Data in this exercise -
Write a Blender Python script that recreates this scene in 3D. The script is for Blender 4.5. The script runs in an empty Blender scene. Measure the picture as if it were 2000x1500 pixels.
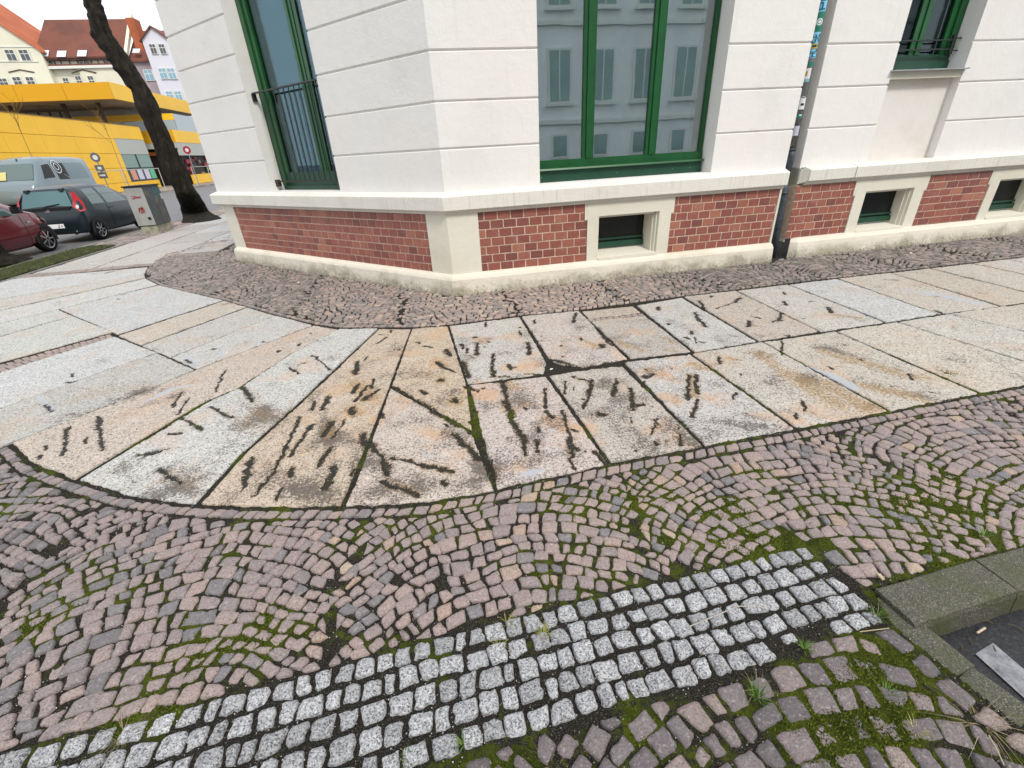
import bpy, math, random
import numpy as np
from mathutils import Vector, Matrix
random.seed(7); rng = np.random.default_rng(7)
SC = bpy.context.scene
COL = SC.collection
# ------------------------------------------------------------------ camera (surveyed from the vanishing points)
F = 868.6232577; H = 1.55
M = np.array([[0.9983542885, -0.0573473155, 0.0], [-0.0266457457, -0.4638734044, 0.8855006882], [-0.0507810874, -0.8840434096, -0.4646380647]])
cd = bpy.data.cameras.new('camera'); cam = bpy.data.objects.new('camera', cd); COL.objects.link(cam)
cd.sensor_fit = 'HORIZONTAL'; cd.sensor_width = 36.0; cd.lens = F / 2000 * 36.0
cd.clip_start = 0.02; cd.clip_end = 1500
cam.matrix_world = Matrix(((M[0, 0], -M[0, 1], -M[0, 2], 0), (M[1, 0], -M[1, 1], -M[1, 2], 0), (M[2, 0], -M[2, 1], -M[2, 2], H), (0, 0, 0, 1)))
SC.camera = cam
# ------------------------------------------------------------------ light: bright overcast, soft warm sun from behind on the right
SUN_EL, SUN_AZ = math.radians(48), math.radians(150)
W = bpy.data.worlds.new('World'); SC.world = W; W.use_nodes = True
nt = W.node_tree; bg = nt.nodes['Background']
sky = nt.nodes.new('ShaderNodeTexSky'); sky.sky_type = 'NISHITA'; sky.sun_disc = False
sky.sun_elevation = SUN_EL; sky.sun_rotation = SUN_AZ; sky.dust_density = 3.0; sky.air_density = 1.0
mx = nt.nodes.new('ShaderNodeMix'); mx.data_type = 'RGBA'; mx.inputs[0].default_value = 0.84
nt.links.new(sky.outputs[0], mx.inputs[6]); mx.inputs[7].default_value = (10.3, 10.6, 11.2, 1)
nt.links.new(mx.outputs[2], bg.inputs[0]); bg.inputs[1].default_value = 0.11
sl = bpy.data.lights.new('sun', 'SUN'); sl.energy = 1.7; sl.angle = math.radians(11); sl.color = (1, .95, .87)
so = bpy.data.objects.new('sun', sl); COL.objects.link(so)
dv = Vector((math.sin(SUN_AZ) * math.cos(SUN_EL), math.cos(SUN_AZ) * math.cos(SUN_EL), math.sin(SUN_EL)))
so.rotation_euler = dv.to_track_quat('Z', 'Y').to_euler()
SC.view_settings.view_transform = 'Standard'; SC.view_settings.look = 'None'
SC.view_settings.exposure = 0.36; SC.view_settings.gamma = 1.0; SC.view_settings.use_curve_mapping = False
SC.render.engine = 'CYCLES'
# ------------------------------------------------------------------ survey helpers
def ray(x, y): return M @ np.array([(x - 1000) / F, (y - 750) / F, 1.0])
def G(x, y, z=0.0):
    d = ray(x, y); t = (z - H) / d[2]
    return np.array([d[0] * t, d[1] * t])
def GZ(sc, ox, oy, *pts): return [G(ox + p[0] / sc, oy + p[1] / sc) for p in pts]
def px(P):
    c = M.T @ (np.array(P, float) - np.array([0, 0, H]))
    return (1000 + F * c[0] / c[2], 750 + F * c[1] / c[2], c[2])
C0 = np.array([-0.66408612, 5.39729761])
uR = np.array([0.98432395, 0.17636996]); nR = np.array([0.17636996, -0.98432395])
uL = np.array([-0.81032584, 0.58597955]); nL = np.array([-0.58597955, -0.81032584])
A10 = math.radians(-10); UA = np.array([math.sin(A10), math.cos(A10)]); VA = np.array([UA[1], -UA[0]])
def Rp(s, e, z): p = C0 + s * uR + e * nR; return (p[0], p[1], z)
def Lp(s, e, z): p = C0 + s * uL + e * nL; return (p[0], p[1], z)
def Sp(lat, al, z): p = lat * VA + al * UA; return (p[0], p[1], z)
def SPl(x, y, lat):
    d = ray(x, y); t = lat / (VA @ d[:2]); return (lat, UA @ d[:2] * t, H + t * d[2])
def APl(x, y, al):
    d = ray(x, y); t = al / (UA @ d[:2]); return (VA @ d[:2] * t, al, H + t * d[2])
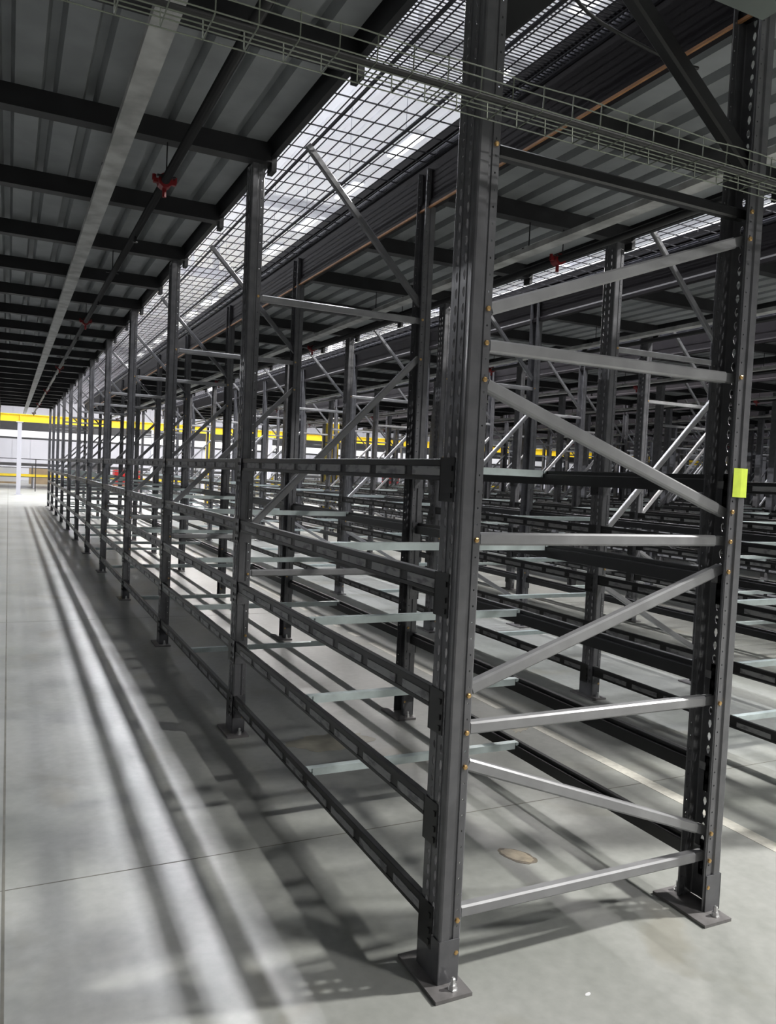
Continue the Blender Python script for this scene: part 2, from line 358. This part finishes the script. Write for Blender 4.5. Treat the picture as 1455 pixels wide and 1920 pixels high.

Written problem -
Look through the data and show every line containing "script".

Exercise solution -
Write a Blender Python script that recreates this scene in 3D. The script is for Blender 4.5. The script runs in an empty Blender scene. Measure the picture as if it were 2000x1500 pixels.
Continue the Blender Python script for this scene: part 2, from line 358. This part finishes the script. Write for Blender 4.5. Treat the picture as 1455 pixels wide and 1920 pixels high.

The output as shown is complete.